Nei quali non si incontrano direttamente vittime e autori di reati.
Ci sono vari sistemi di giustizia riparativa. Quello in Belgio è la mediazione penale, l’incontro diretto tra vittime e autore. Poi ci sono i ‘dialogues restauratifs’: detenuti e vittime che si incontrano ma non si tratta delle vittime di quei criminali. Durante questi incontri ognuno può ascoltare le storie degli altri, ed è di aiuto per i detenuti, per comprendere le sofferenze delle vittime, anche se non si tratta delle loro vittime.
Un confronto che giova sia alle vittime, sia agli autori di reati, parti come accennato spesso trascurate dall’attuale sistema penale.

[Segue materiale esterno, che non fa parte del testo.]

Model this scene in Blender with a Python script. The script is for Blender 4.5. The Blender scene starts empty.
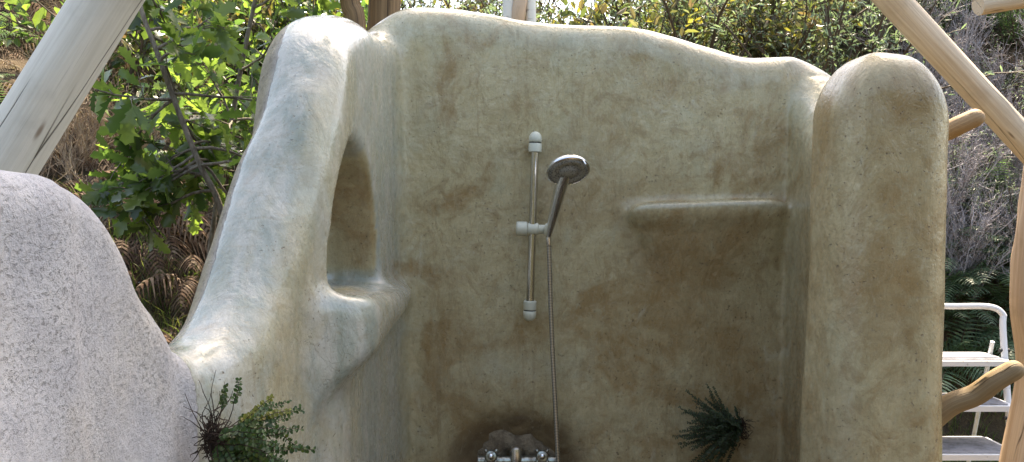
import bpy, math, random
import numpy as np
from mathutils import Vector, Matrix, Euler

# ------------------------------------------------------------------ camera
FPX = 804.0; EYE = 1.6; PITCH = math.atan(31/804.0)
sc = bpy.context.scene
cam_d = bpy.data.cameras.new("camera"); cam = bpy.data.objects.new("camera", cam_d)
sc.collection.objects.link(cam); sc.camera = cam
cam.location = (0, 0, EYE); cam.rotation_euler = (math.pi/2 - PITCH, 0, 0)
cam_d.sensor_width = 36; cam_d.lens = FPX/1024*36; cam_d.clip_start = 0.02; cam_d.clip_end = 2000

# ------------------------------------------------------------------ world, sun, exposure
SUN_EL = math.radians(60); SUN_AZ = math.radians(20)       # azimuth from +Y towards +X
w = bpy.data.worlds.new("World"); sc.world = w; w.use_nodes = True
nt = w.node_tree; bg = nt.nodes['Background']
sky = nt.nodes.new('ShaderNodeTexSky'); sky.sky_type = 'NISHITA'; sky.sun_disc = False
sky.sun_elevation = SUN_EL; sky.sun_rotation = SUN_AZ; sky.dust_density = 2.5; sky.air_density = 1.0; sky.ozone_density = 0.8
nt.links.new(sky.outputs[0], bg.inputs[0]); bg.inputs[1].default_value = 0.15
sd = bpy.data.lights.new("sun", 'SUN'); so = bpy.data.objects.new("sun", sd); sc.collection.objects.link(so)
sd.energy = 4.3; sd.angle = math.radians(0.55); sd.color = (1, 0.94, 0.84)
SUNV = Vector((math.cos(SUN_EL)*math.sin(SUN_AZ), math.cos(SUN_EL)*math.cos(SUN_AZ), math.sin(SUN_EL)))
so.rotation_euler = (-SUNV).to_track_quat('-Z', 'Y').to_euler(); so.location = SUNV*20
sc.view_settings.view_transform = 'Standard'; sc.view_settings.look = 'None'
sc.view_settings.exposure = 2.0; sc.view_settings.gamma = 1; sc.view_settings.use_curve_mapping = False
sc.view_settings.use_white_balance = True; sc.view_settings.white_balance_temperature = 8000; sc.view_settings.white_balance_tint = 10
sc.render.engine = 'CYCLES'
sc.cycles.max_bounces = 8; sc.cycles.diffuse_bounces = 4; sc.cycles.transmission_bounces = 4; sc.cycles.caustics_reflective = False

# ------------------------------------------------------------------ helpers
RND = random.Random(7)
def P(px, py, Y):
    """point seen at pixel (px,py) at depth Y in the world"""
    v = Vector(((px-512)/FPX, 1.0, (231-py)/FPX))
    c, s = math.cos(PITCH), math.sin(PITCH)
    d = Vector((v.x, c*v.y + s*v.z, -s*v.y + c*v.z))
    return Vector((0, 0, EYE)) + d*(Y/d.y)

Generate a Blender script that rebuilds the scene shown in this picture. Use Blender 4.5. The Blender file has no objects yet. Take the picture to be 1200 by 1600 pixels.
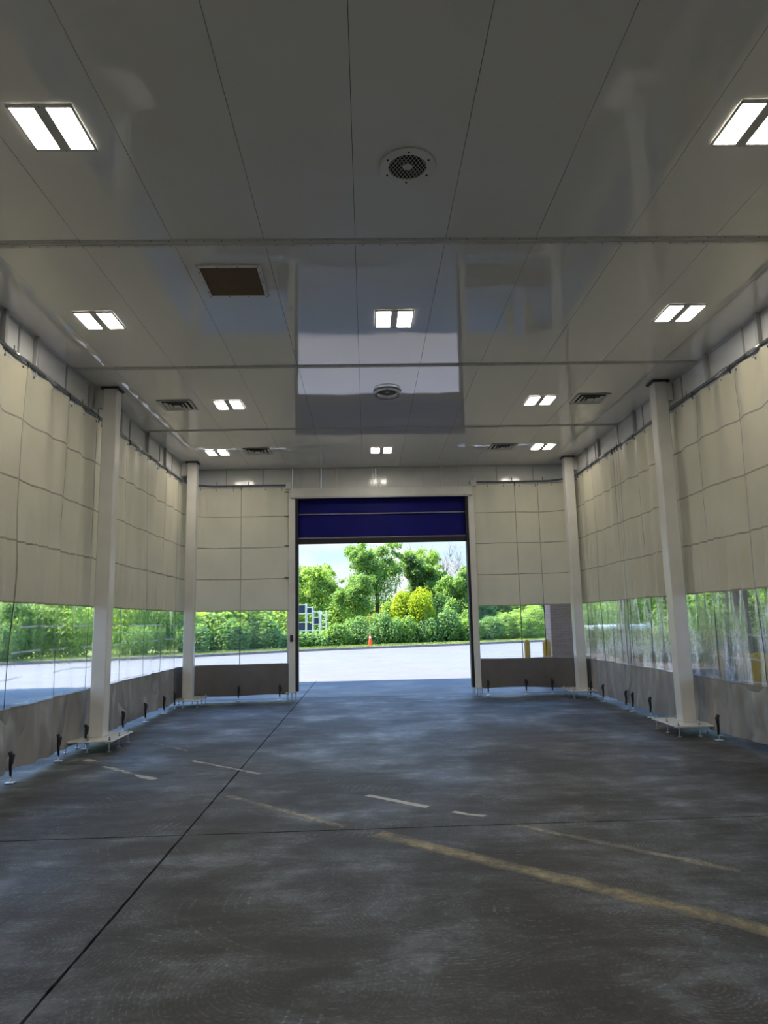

Esattamente. La giustizia penale è verticale: è lo Stato, con i procuratori, che punisce e che indennizza la vittima, ma tutte le conseguenze personali del conflitto non sono affrontate, se non marginalmente. E questo significa che la vittima resta con molte domande: perché mi ha fatto questo? Perché proprio a me? Mi ha seguito prima di assalirmi? Così non riesce a uscire dal suo statuto di vittima, resta imprigionata in quelle emozioni, in quella perdita di controllo che ha subito. Il sistema penale risponde con l’aiuto alle vittime, ma non è sufficiente, non aiuta a rispondere a quelle domande. La giustizia riparativa permette invece di riprendere il potere: guardando il detenuto negli occhi, può dar voce alla propria sofferenza, ai propri bisogni.
Per il detenuto, permette di comprendere gli effetti delle sue azioni nella vita delle vittime. E forse anche di assumersi la responsabilità, ma il pentimento e il perdono sono un qualcosa di più: non sono l’obiettivo della giustizia riparativa, che rimane l’espressione dei bisogni.
Nel film infatti una vittima non riesce a perdonare l’autore del reato. Esattamente: lui non riesce. Il paradosso è che spesso sono i detenuti che hanno maggiori possibilità perché sono seguiti, assistiti da psichiatri e psicologi. La vittima invece spesso è sola e ci mette molto più tempo a lavorare sull’esperienza. Alcuni definiscono la giustizia penale “la giustizia degli uomini in nero”: io lo trovo un po’ esagerato, ma è vero che ci si è concentrati soprattutto sulla pena dimenticando le vittime.